Puis, la neige s’est mis à tomber, j’ai tout de suite pensé au givrage des surfaces et j’ai poussé les tours au max pour éviter que l’hélice ne givre, j’ai commencé à penser que c’était très mal parti d’autant qu’il y avait 10 cm de neige sur le capot, le seul point positif, l’avion tenait son altitude et sa vitesse et j’avais au moins 4 000 ft sous la quille. Quand la neige a commencé à pénétrer dans le cockpit par les entrées d’air frais, j’étais dans une angoisse totale d’autant que mes passagers m’ont demandé calmement si c’était normal. J’ai réfléchi aux options et j’ai pensé qu’il fallait appeler Nice Info au moins pour leur donner la position de l’avion, en cas de crash.  Après quelques échanges, ils m’ont demandé si j’étais en IMC ou VMC, que dire ? J’ai réfléchi quelques instants, tout cela me paraissait infiniment long et au moment où j’appuyais sur l’alternat pour répondre IMC, l’avion a percé dans le bleu et j’ai crié VMC.  Le soulagement était total, je ne me souviens plus très bien de la suite, mais la neige a fondu durant la descente sur le golfe de Porto en Corse et nous nous sommes posés sans problème à Propriano.

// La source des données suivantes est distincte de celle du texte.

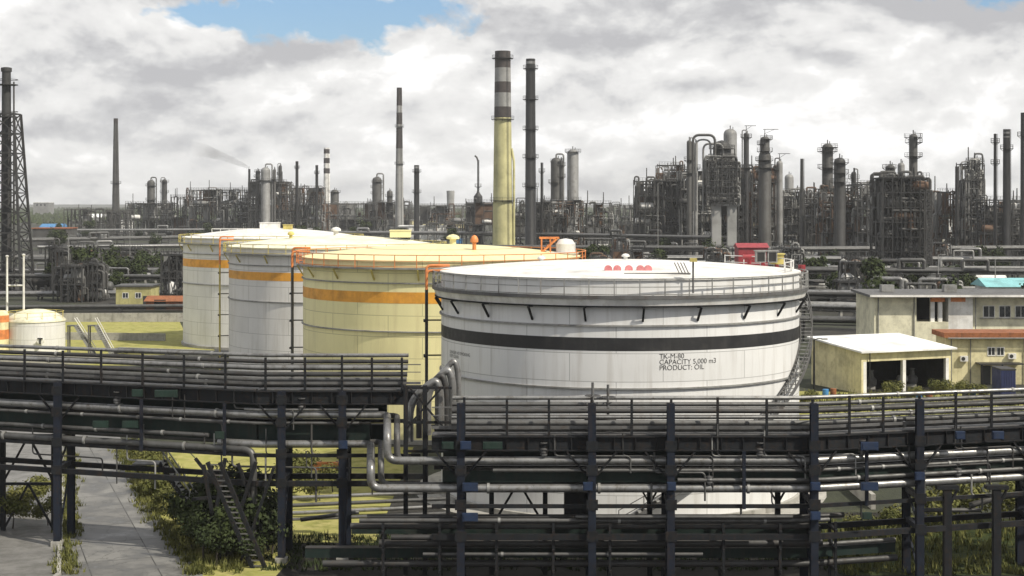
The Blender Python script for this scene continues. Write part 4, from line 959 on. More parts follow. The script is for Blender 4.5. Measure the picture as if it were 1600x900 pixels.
# --- columns
for a in [
 ('thick grey column with two platforms in the small unit behind the left pipe lanes', 236, 900, 12, 281, M['far'], (290, 312), None, 1),
 ('thin dark column beside the thick grey column on the left', 257, 900, 8, 280, M['far_dark'], (284, 300, 318), None, -1),
 ('dark column with many rings at the left end of the left process block', 403, 860, 7, 266, M['far_dark'], (268, 276, 284), None, 0),
 ('pale thick column in the left process block', 415, 850, 15, 261, M['far_lite'], (282,), None, 1),
 ('thin grey column right of the pale thick column', 429, 850, 4.5, 264, M['far'], (280,), None, 0),
 ('narrow dark column in the middle of the left process block', 438, 855, 5, 258, M['far_dark'], (272, 284), None, -1),
 ('squat pale vessel column right of the hooped chimney', 523, 980, 13, 296, M['far'], (300,), None, 0),
 ('ringed grey column left of the slim banded chimney', 589, 950, 15, 276, M['far'], (284, 292, 302), None, 1),
 ('short grey column against the slim banded chimney', 609, 960, 9, 297, M['far'], (306,), None, 0),
 ('grey column with a dark side line right of the tall black stack', 869, 640, 17, 246, M['far'], (252, 285), None, 1),
 ('dark thin column between the two thick grey columns', 877, 630, 5.5, 250, M['far_dark'], (258, 276), None, 0),
 ('thick pale column, the brightest right of the tall black stack', 895, 660, 18, 233, M['far_lite'], (237,), None, 0),
 ('slim tall column with a loop pipe on the left of the big unit', 1077, 560, 8, 219, M['far'], (250, 270), None, 1),
 ('slim column second from the left in the big unit', 1087, 575, 7, 222, M['far_lite'], (262,), None, 0),
 ('pale flat headed column at the top of the big unit', 1141, 600, 21, 201, M['far_lite'], (), None, 0),
 ('black slim column with a crane arm in the big unit', 1166, 570, 8.5, 207, M['black'], (214, 262), None, -1),
 ('thick dark column crowded with platforms right of the black slim column', 1195, 550, 20, 213, M['far'], (217, 225, 236, 250, 262), (238, 15), 0),
 ('medium column right of the crowded thick column', 1218, 550, 10, 251, M['far_lite'], (266,), None, -1),
 ('faint grey column behind the right side of the big unit', 1233, 760, 14, 272, M['far_lite'], (), None, 0),
 ('tall column with a wide platform at its head, left one of the far unit', 1293, 520, 17, 224, M['far'], (230, 236, 262), None, 0),
 ('dark thick column next to the wide headed column', 1312, 500, 18, 246, M['far_dark'], (254, 270, 284), None, 0),
 ('thin dark column right of the dark thick column', 1334, 520, 8, 268, M['far_dark'], (278, 290), None, 1),
 ('grey stub column in the far unit', 1360, 540, 10, 282, M['far'], (), None, 0),
 ('pale block like column at the back of the dark unit', 1391, 520, 15, 257, M['far'], (262,), None, 0),
 ('pale column beside the block like column of the dark unit', 1408, 530, 11, 254, M['far_lite'], (), None, 0),
 ('tall column with a bulging platform head above the dark unit', 1427, 500, 13, 209, M['far'], (214, 222, 244), None, 0),
 ('fat pale column with a round head structure near the right edge', 1523, 520, 18, 246, M['far_lite'], (252, 270), None, 1),
]: column(*a[:7], neck=a[7], side=a[8], crane=('crane' in a[0] or 'crowded' in a[0]), platw=1.6 if 'wide platform' in a[0] or 'bulging' in a[0] else 1.1)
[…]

J’ai demandé aux amis s’ils avaient apprécié le vol, ils m’ont répondu que ça avait été génial sauf la partie dans le brouillard, mais j’ai compris qu’ils n’avaient jamais eu peur car j’avais réussi à donner le change et que le PA avait prévenu toute embardée de l’avion.

 

Leçons apprises :

La météo change vite en montage surtout en début d’après midi et il faut anticiper et réagir très vite quand la météo se dégrade.

 

Le C182 est un excellent avion dont le profil d’aile supporte un givrage significatif avant de perdre ses qualités.

 

Le PA est le meilleur ami du pilote et il faut faire confiance à ses instruments dès qu’on détecte un mouvement d’assiette anormal.

 

Ce qui m’a aidé :

Lisant tous les bulletins d’incidents accident d’Info pilote, j’avais  en tête les réponses à la plupart des questions qui m’ont assailli durant ce moment intense, (comportement des passagers, givrage, perte de contrôle,  hypoxie, …)

 

Mon erreur :

Je croyais "savoir" et ça a failli nous coûter cher.